As his business grew, Damas – whose firm is now responsible for $180 million in assets under management – became more aware of what he needed his software systems to do in order to allow him to better perform his duties as a financial advisor, communicate with his clients, and reach out to and cultivate prospective clients.

He needed, he said, a comprehensive, all-in-one system that provided air-tight data precision, reconciliation, and a good client portal and electronic delivery system. His firm classifies fixed income in a different way than most others, he said, which tend to put it in a low risk asset category. He needed a system that could encompass a more nuanced definition of bonds, taking into account the fact that, for Maryland Capital Advisors, assets like high-yield and emerging market bonds are not low-risk assets.

"I also wanted a rebalancing tool that would help me with tax loss harvesting inaccuracies," Damas said.

Once he hit upon Envestnet Tamarac's Advisor Xi Suite, Damas did not need to look any further. And he believes he won't be looking anywhere else for the foreseeable future.

The robust offering takes care of everything Damas and Maryland Capital Advisors require to make the business more efficient and improve outcomes for clients. Tamarac has, in his view, "a technological expertise that is far better than any other I've come across along the way." The Tamarac team is also open to discussion and innovates their product based on the feedback that comes in from stakeholders like Damas.

"One of the biggest areas of improvement for me [is], since Tamarac is in data aggregation, the financial information from accounts that are not held at major custodial firms for clients with 401(k)s at third-party institutions," he said. "We need to aggregate this data on a daily basis and include it in our daily reporting. Tamarac has shown me that they are leading the charge here, and I am pretty certain they'll continue to do so."

Tamarac's integration with MoneyGuidePro, which Maryland Capital Advisors was already using prior to its investment in Advisor Xi, has also helped the firm's business. It's helped Damas and his colleagues communicate with the children of their clients, most of whom are millennials, and establish a dialogue with them through its trust accounting reporting function.

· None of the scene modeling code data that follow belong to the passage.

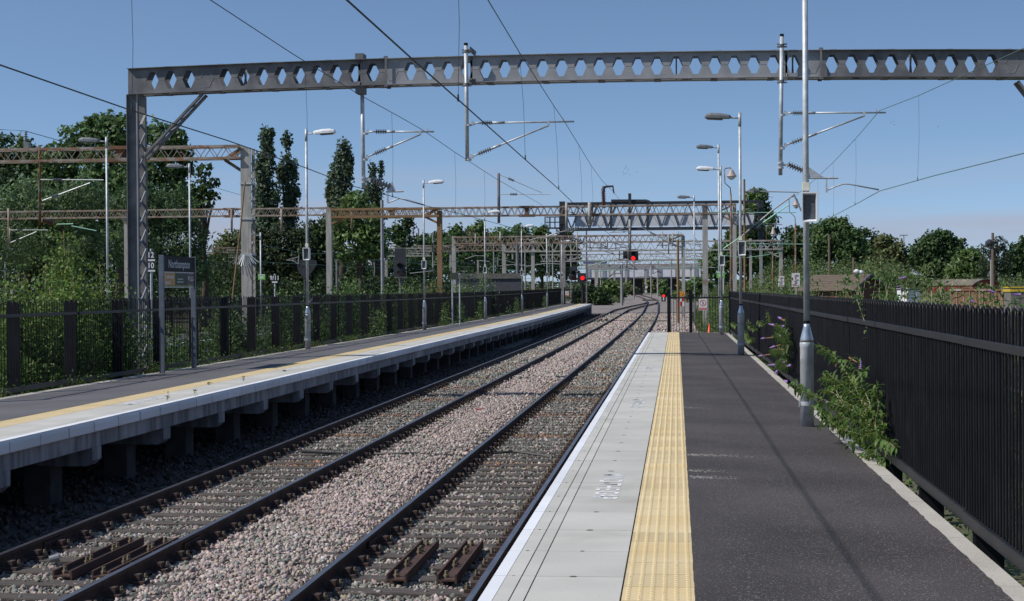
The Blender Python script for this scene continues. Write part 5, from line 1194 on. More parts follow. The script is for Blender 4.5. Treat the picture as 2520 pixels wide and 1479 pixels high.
# ------------------------------------------------------------------ yard on the right
def obox(b, C, th_, l0, l1, w0, w1, z0, z1):
    a = Vector((-math.cos(th_), math.sin(th_), 0)); g = Vector((math.sin(th_), math.cos(th_), 0)); C = Vector(C); vs = []
    for z in (z0, z1):
        for l, w_ in ((l0, w0), (l1, w0), (l1, w1), (l0, w1)): vs.append(C + a * l + g * w_ + Vector((0, 0, z)))
    return b.add(vs, [(0, 1, 2, 3), (7, 6, 5, 4), (0, 4, 5, 1), (1, 5, 6, 2), (2, 6, 7, 3), (3, 7, 4, 0)])
brick = pm('red_brick', (.15, .06, .038), (.09, .045, .032), 7, .9, 0, .01, 20, c3=(.05, .035, .03), s3=2, t3=(.5, .65), stretch=(1, 1, 5))
tile = pm('brown_roof_tile', (.105, .078, .058), (.15, .115, .085), 3, .9, 0, .02, 9, stretch=(.5, .5, 9), c3=(.05, .04, .03), s3=1.1, t3=(.6, .75))
Yh = 112; C = Vector((at(2097, 700, Yh).x, Yh, 0)); th_ = R(37); l, wd = 4.0, 4.1; a = Vector((-math.cos(th_), math.sin(th_), 0)); g = Vector((math.sin(th_), math.cos(th_), 0)); ze = at(2090, 709, Yh).z; zr_ = at(2132, 675, Yh + 1.6).z
t = thing('brick_hut', 'brick hut with brown tiled pitched roof beyond the right-hand railing', 'hut', tuple(C))
b = MB(); obox(b, C, th_, 0, l, 0, wd, -1.2, ze - .05); ap = [C + g * 0 + Vector((0, 0, ze - .05)), C + g * wd + Vector((0, 0, ze - .05)), C + g * (wd / 2) + Vector((0, 0, zr_ - .08))]; b.add(ap + [p + a * l for p in ap], [(0, 1, 2), (5, 4, 3), (0, 2, 5, 3), (1, 4, 5, 2)]); b.build('wall', brick, t)
ov = .3
for s0, nm in ((-ov, 'roof'), (wd + ov, 'roof')):
    b = MB(); nst = 7
    for i in range(nst):
        f0, f1 = i / nst, (i + 1) / nst; w0, w1 = s0 + (wd / 2 - s0) * f0, s0 + (wd / 2 - s0) * f1; zz0, zz1 = ze - .16 + (zr_ - ze + .16) * f0 + .035, ze - .16 + (zr_ - ze + .16) * f1
        P = [C + a * -ov + g * w0 + Vector((0, 0, zz0)), C + a * (l + ov) + g * w0 + Vector((0, 0, zz0)), C + a * (l + ov) + g * w1 + Vector((0, 0, zz1)), C + a * -ov + g * w1 + Vector((0, 0, zz1))]
        b.add(P + [p - Vector((0, 0, .06)) for p in P], [(0, 1, 2, 3), (7, 6, 5, 4), (0, 4, 5, 1), (1, 5, 6, 2), (2, 6, 7, 3), (3, 7, 4, 0)])
    b.build(nm, tile, t)
b = MB(); 
for s in (-1, 1):
    e0 = C + g * (wd / 2 + s * (wd / 2 + ov)) + a * (-ov - .02) + Vector((0, 0, ze - .2)); e1 = C + g * wd / 2 + a * (-ov - .02) + Vector((0, 0, zr_ - .04)); b.bar(e0, e1, .04, .16)
b.build('bargeboard', steel, t)
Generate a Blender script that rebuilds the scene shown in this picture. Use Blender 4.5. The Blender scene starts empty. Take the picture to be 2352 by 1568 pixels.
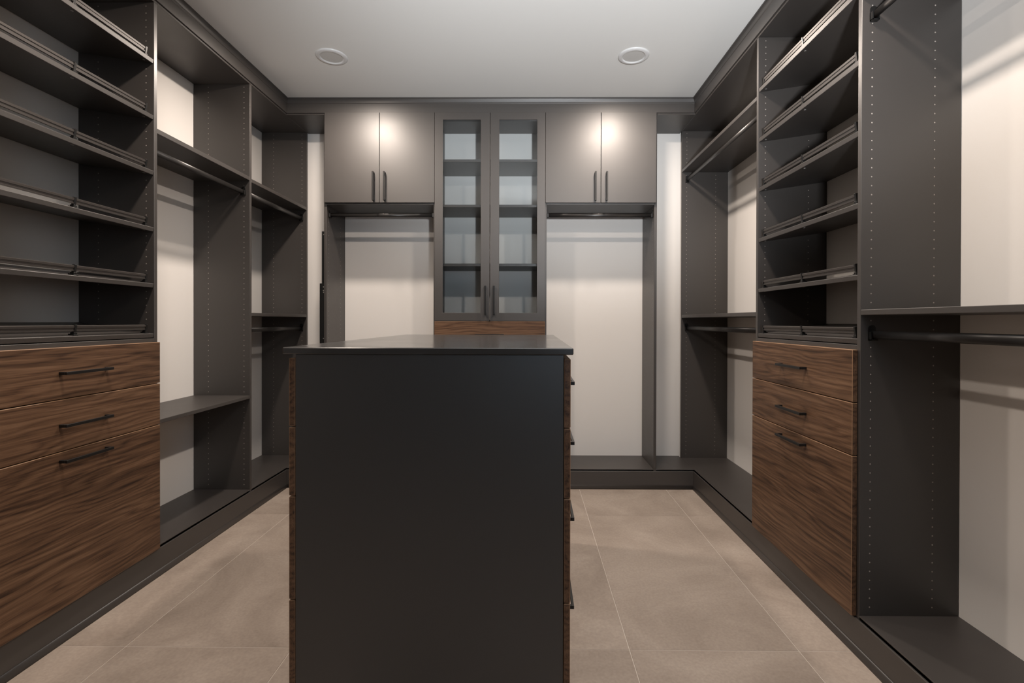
import bpy, bmesh, math, random
from mathutils import Vector, Matrix

random.seed(4)
SC = bpy.context.scene
COL = SC.collection
PI = math.pi

# ------------------------------------------------------------------ camera
F, CX, CY = 1120.954, 1202.434, 742.353
PITCH, YAW, ROLL, CAM_H = 0.00421, -0.00726, 0.00227, 1.18805


def camera():
    a, b, c = PITCH, YAW, ROLL
    ry = Matrix(((math.cos(b), 0, -math.sin(b)), (0, 1, 0), (math.sin(b), 0, math.cos(b))))
    rx = Matrix(((1, 0, 0), (0, math.cos(a), -math.sin(a)), (0, math.sin(a), math.cos(a))))
    rz = Matrix(((math.cos(c), -math.sin(c), 0), (math.sin(c), math.cos(c), 0), (0, 0, 1)))
    r = rz @ rx @ ry                       # rows: right, down, forward in (X, -Z, Y)
    w = lambda v: Vector((v[0], v[2], -v[1]))
    right, down, fwd = w(r[0]), w(r[1]), w(r[2])
    m = Matrix((right, -down, -fwd)).transposed().to_4x4()
    m.translation = (0, 0, CAM_H)
    cam = bpy.data.cameras.new('camera')
    cam.sensor_width = 36
    cam.lens = F * 36 / 2352
    cam.shift_x = -(CX - 1176) / 2352
    cam.shift_y = (CY - 784) / 2352
    cam.clip_start = 0.05
    o = bpy.data.objects.new('camera', cam)
    o.matrix_world = m
    COL.objects.link(o)
    SC.camera = o


camera()

# ------------------------------------------------------------------ light and exposure
SC.view_settings.view_transform = 'Standard'
SC.view_settings.look = 'None'
SC.view_settings.gamma = 1
SC.view_settings.use_curve_mapping = False
SC.view_settings.exposure = 0.0
SC.cycles.use_denoising = True
SC.cycles.max_bounces = 10
SC.cycles.diffuse_bounces = 6
SC.cycles.caustics_reflective = False
SC.cycles.caustics_refractive = False

WORLD_COL, WORLD_STR = (0.70, 0.84, 1.0), 4.8
world = bpy.data.worlds.new('world')
SC.world = world
world.use_nodes = True
world.node_tree.nodes['Background'].inputs['Color'].default_value = (*WORLD_COL, 1)
world.node_tree.nodes['Background'].inputs['Strength'].default_value = WORLD_STR

LAMP_COL = (1.0, 0.86, 0.745)
LAMP_POS = [(-1.172, 2.917), (0.630, 2.913), (-1.172, 1.48), (0.630, 1.48)]
LAMP_W = 24.5
LAMP_OBJ = []
Z_CEIL = 2.768
for i, (lx, ly) in enumerate(LAMP_POS):
    ld = bpy.data.lights.new('downlight_lamp', 'AREA')
    ld.shape = 'DISK'
    ld.size = 0.125
    ld.energy = LAMP_W
    ld.color = LAMP_COL
    lo = bpy.data.objects.new('downlight_lamp', ld)
    lo.location = (lx, ly, Z_CEIL - 0.016)
    COL.objects.link(lo)
    LAMP_OBJ.append(lo)

# the photographer's flash, bounced off the ceiling behind and to the right of the camera
fl = bpy.data.lights.new('bounce_flash', 'SPOT')
fl.energy = 430.0
fl.color = (0.95, 0.975, 1.0)
fl.spot_size = math.radians(80)
fl.spot_blend = 0.9
fl.shadow_soft_size = 0.06
flo = bpy.data.objects.new('bounce_flash', fl)
flo.location = (0.40, -0.10, 1.35)
flo.rotation_euler = (Vector((0.42, 1.85, Z_CEIL)) - flo.location).to_track_quat('-Z', 'Y').to_euler()
COL.objects.link(flo)

# ------------------------------------------------------------------ main dimensions (metres, camera over the origin)
XL, XR = -1.7196, 1.1891           # front planes of the left and right runs
XLW, XRW = -2.0725, 1.5440         # side walls
YB, YBW = 3.4709, 3.8247           # front plane of the back run, back wall
YF = -1.60                         # wall behind the camera
TH = 0.019                         # board thickness
Z_DECK = 0.139                     # top of the bottom shelves
Z_TOP = 2.653                      # underside of the top boards
Y1L, Y2L, Y3L, Y0L = 2.2390, 3.0163, 3.7945, 1.4610
YR0, YR1, YR2, YRM = 1.7490, 2.5274, 3.7675, 0.9710


# ------------------------------------------------------------------ materials
def new_mat(name):
    m = bpy.data.materials.new(name)
    m.use_nodes = True
    nt = m.node_tree
    return m, nt, nt.nodes['Principled BSDF']


def add_node(nt, kind, **kw):
    n = nt.nodes.new(kind)
    for k, v in kw.items():
        setattr(n, k, v)
    return n


def plain(name, col, rough, metallic=0.0, spec=0.5):
    m, nt, b = new_mat(name)
    b.inputs['Base Color'].default_value = (*col, 1)
    b.inputs['Roughness'].default_value = rough
    b.inputs['Metallic'].default_value = metallic
    b.inputs['Specular IOR Level'].default_value = spec
    return m, nt, b


def ramp(nt, stops):
    r = add_node(nt, 'ShaderNodeValToRGB')
    e = r.color_ramp.elements
    while len(e) < len(stops):
        e.new(0.5)
    for el, (p, c) in zip(e, stops):
        el.position = p
        el.color = (*c, 1) if len(c) == 3 else c
    return r


def object_coords(nt, scale, jitter=True):
    tc = add_node(nt, 'ShaderNodeTexCoord')
    mp = add_node(nt, 'ShaderNodeMapping')
    mp.inputs['Scale'].default_value = scale
    if jitter:
        oi = add_node(nt, 'ShaderNodeObjectInfo')
        mu = add_node(nt, 'ShaderNodeMath', operation='MULTIPLY')
        mu.inputs[1].default_value = 37.0
        ad = add_node(nt, 'ShaderNodeVectorMath', operation='ADD')
        nt.links.new(oi.outputs['Random'], mu.inputs[0])
        nt.links.new(tc.outputs['Object'], ad.inputs[0])
        nt.links.new(mu.outputs[0], ad.inputs[1])
        nt.links.new(ad.outputs[0], mp.inputs['Vector'])
    else:
        nt.links.new(tc.outputs['Object'], mp.inputs['Vector'])
    return mp.outputs['Vector']


def laminate(name, col, rough, bump=0.02, spec=0.8):
    m, nt, b = plain(name, col, rough, spec=spec)
    v = object_coords(nt, (1, 1, 1))
    n = add_node(nt, 'ShaderNodeTexNoise')
    n.inputs['Scale'].default_value = 3.0
    n.inputs['Detail'].default_value = 4
    n.inputs['Distortion'].default_value = 1.2
    nt.links.new(v, n.inputs['Vector'])
    mr = add_node(nt, 'ShaderNodeMapRange')
    mr.inputs['To Min'].default_value = rough - 0.04
    mr.inputs['To Max'].default_value = rough + 0.05
    nt.links.new(n.outputs['Fac'], mr.inputs['Value'])
    nt.links.new(mr.outputs[0], b.inputs['Roughness'])
    f = add_node(nt, 'ShaderNodeTexNoise')
    f.inputs['Scale'].default_value = 900
    nt.links.new(v, f.inputs['Vector'])
    bp = add_node(nt, 'ShaderNodeBump')
    bp.inputs['Strength'].default_value = bump
    bp.inputs['Distance'].default_value = 0.001
    nt.links.new(f.outputs['Fac'], bp.inputs['Height'])
    nt.links.new(bp.outputs[0], b.inputs['Normal'])
    return m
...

"We're able to create an account that shows them the percentage of a particular trust account that they're eligible for," he said, "and set them up in the client portal to communicate with them as they move on in life and accumulate wealth and their investment picture changes. This is a two-way conversation, and having a tool that helps millennials understand where they are in their financial lives makes our job more efficient, and the conversation more enjoyable and productive."